1. In the 1940s, Toronto's transit surplus actually ran a surplus- and it continued to be more or less self-financing until the 1970s (when government decided to reduce suburban fares to the same level as city fares, and money-losing suburban rail lines were built). In some ways, these innovations were successful: ridership rose from 310 million riders in the mid-1940s to 460 million in 1990. But at a heavy cost: city-oriented Toronto transit costs .47 per rider, but suburban GO Transit costs 4.71 per rider. As a result, when transit subsidies were reduced in the 1990s, ridership nosedived.

2. 1940s planners favored policies that today would be considered pro-sprawl by many planners. For example, the city of Toronto's 1943 plan (like later plans) proposed that new areas be half as dense as older neighborhoods, and that numerous expressways be built. In those days, provincial legislation actually required the city of Toronto to directly pay for suburban roads, on the theory that its existence generated suburban traffic. And just as the federal government supported expressway construction in the United States, Ontario later paid for Toronto-area expressways.

3. The provincial government, responsible for water and sewer service, consistently sold service to newer suburbs at far less than the cost of provision: for example, in 1971, water cost .61 per gallon, about twice the cost of what ratepayers paid.

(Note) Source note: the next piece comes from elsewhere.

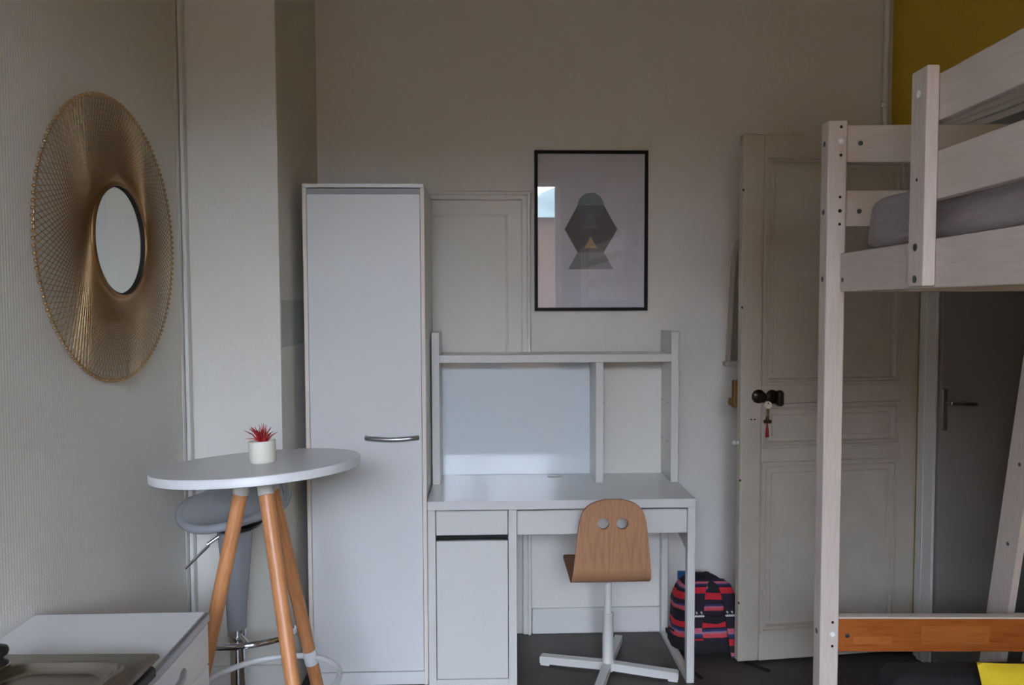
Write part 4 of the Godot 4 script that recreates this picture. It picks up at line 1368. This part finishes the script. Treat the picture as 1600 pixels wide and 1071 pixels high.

4. Despite these pro-sprawl policies, Toronto is still less car-dependent than American cities; in the older part of the city of Toronto, 51% of households have no car, and 60% of daily trips are by walking and cycling. And even Toronto's outer neighborhoods are far less car-dependent than their American counterparts. In inner suburbs, 17.4% of households have no car (as opposed to 7.8% in Cheektowaga, a not-particularly-wealthy inner suburb of Buffalo), though outer suburbs have car ownership rates comparable to those of the USA. And even Toronto's outer suburbs have 1.5 miles of transit ridership more day, about twice the regional average in Buffalo. This may be because Toronto suburbs, though far less compact than older parts of Toronto, are about twice as densely populated as most American suburbs. (NOTE: I got statistics about American suburbs from sources other than Sewell's book).

I do wish Sewell had devoted more space to design issues in the suburbs (such as road design, parking, and zoning) - the sort of policies that explain why Canadian suburbs are more thinly populated and car-dependent than their urban neighbors.